We ended up at a yummy Australian cafe, Urban Daybreak, for a bite to eat afterward. We went back a second time later in our stay. We also visited Leong San Tong Khoo Kongsi, a historic Chinese clan temple and museum. And we discovered Nala Designs, an amazing clothing and accessories boutique with distinctive colors and patterns. We wanted to explore more of Georgetown, but the distance from our apartment and the heat and humidity made it tough. It was hard to walk around outside without melting into a puddle of sweat. Again, that was our biggest issue with Malaysia in general; otherwise, we really liked it.

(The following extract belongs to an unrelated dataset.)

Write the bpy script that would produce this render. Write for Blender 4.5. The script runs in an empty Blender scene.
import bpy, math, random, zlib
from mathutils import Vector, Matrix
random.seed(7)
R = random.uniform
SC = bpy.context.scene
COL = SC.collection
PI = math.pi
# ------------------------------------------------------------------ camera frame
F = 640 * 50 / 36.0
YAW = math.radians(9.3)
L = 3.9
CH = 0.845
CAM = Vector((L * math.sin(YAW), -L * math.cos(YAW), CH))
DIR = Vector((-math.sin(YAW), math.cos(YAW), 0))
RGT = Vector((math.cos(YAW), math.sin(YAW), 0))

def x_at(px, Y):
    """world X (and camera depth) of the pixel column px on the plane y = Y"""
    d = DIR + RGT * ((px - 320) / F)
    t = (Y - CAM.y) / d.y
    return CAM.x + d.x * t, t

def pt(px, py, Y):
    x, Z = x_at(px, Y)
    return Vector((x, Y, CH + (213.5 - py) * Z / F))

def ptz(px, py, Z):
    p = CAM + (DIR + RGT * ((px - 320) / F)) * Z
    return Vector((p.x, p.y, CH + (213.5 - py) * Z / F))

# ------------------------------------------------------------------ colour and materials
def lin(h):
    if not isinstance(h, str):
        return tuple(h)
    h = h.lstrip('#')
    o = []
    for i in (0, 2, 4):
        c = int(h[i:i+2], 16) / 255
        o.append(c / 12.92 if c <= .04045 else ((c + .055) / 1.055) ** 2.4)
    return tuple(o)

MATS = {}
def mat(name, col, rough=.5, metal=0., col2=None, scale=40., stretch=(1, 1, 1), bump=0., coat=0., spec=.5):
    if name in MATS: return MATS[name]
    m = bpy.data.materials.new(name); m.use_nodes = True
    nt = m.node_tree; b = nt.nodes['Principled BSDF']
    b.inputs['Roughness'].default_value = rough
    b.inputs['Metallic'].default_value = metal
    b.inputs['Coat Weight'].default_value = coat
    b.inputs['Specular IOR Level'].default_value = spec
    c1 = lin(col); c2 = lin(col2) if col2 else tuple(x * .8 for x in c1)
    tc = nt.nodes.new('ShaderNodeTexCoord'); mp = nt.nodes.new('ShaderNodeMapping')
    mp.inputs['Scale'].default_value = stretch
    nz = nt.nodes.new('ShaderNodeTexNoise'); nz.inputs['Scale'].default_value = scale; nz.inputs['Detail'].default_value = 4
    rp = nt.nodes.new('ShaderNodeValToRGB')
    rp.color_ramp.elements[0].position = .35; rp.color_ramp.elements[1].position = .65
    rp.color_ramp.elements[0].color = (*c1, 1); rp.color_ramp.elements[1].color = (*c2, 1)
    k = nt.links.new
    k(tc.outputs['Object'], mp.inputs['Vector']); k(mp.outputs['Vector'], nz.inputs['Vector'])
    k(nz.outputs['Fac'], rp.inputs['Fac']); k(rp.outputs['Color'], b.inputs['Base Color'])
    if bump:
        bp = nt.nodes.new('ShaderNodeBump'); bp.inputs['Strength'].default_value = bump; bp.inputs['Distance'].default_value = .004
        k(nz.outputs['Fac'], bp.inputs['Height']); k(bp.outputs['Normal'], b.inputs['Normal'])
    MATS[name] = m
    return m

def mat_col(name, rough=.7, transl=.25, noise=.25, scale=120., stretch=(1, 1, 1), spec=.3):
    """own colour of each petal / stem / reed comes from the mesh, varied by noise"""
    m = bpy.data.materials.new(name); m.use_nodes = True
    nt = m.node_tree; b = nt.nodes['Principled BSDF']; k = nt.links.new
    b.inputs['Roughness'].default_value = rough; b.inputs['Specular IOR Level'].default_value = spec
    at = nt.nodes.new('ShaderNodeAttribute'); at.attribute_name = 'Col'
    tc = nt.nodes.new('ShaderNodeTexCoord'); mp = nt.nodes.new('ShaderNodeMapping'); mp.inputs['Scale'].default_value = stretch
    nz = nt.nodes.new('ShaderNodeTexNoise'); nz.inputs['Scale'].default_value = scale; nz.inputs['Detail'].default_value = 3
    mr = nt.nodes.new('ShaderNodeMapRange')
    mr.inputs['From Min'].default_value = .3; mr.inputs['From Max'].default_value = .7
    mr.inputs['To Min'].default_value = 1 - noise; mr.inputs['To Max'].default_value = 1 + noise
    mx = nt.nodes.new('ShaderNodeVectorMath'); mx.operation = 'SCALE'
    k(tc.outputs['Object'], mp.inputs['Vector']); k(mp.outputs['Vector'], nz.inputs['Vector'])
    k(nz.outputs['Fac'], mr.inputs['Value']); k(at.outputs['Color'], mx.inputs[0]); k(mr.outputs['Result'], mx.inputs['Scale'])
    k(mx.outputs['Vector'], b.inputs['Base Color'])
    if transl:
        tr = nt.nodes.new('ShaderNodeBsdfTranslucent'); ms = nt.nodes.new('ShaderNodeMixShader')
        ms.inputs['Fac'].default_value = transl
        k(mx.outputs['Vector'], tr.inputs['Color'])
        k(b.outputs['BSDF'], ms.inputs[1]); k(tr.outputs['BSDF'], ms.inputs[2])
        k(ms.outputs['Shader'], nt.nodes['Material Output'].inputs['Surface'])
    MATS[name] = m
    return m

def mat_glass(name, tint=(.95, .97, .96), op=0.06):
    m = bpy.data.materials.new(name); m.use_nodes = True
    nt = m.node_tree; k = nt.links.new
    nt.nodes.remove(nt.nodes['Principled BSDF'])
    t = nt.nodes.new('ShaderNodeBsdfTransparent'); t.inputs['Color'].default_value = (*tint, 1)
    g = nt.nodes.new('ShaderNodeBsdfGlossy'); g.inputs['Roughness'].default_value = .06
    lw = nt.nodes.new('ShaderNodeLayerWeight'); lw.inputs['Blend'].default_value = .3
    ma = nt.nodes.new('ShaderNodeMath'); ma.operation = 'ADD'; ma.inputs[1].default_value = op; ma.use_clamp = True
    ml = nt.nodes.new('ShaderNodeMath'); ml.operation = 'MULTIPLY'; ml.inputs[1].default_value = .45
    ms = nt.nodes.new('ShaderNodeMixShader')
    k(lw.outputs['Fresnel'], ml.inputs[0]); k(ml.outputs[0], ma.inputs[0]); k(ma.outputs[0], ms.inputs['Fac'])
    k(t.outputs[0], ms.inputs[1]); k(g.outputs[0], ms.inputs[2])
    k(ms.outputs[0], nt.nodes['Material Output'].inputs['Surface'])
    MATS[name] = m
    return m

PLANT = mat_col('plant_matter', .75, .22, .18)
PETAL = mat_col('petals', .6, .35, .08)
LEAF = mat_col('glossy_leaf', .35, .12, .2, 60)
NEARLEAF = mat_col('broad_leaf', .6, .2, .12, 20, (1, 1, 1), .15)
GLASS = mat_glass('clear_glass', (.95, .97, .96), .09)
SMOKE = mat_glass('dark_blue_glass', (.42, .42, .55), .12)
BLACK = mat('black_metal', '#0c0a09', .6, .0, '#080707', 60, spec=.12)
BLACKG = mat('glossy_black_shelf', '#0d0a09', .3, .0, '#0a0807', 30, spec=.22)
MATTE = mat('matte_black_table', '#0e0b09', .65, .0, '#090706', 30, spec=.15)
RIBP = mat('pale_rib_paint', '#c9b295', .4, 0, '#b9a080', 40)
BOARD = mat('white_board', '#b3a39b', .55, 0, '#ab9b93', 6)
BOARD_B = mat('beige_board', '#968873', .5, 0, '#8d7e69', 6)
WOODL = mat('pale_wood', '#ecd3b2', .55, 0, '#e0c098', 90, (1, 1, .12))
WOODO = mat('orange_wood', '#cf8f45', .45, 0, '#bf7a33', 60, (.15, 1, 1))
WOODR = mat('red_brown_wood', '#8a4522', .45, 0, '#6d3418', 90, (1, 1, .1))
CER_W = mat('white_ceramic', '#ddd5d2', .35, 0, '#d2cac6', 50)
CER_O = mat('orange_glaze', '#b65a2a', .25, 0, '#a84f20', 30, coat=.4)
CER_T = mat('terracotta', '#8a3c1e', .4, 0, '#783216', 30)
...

One afternoon we went to the science museum. We got there late in the day and practically had it to ourselves. Our favorite part was the zero gravity area. C and N both tried this gyroscope they could sit in that spun them around and around. S and I weren’t quite brave enough to try it and the area was closing soon, so we skipped it. But we had a blast watching C and N; their reactions were priceless.
Towards the end of our stay we went to a board game cafe that was lots of fun. In general, while Penang didn’t offer as much to do as KL, it still had quite a lot of places we wanted to explore that we ran out of time for. We know a number of families who did long stays there (1-2 months). Some have even gone back or plan to go back, so it’s certainly worth considering if you’re living nomadically.






I would just say don’t stay in Batu Ferringhi unless you specifically want to be removed from the main area of the island or you want to explore some of the places that are over that way, including Tropical Spice Garden (I really wanted to do a cooking class there with the girls, but the GF diet made it challenging and I just didn’t plan well), Monkey Beach/Penang National Park, the Butterfly Farm, and Escape (a water park that other families love but the girls had no interest in going to).
Have you been to Penang? What did you enjoy about it and what part of the island did you stay in?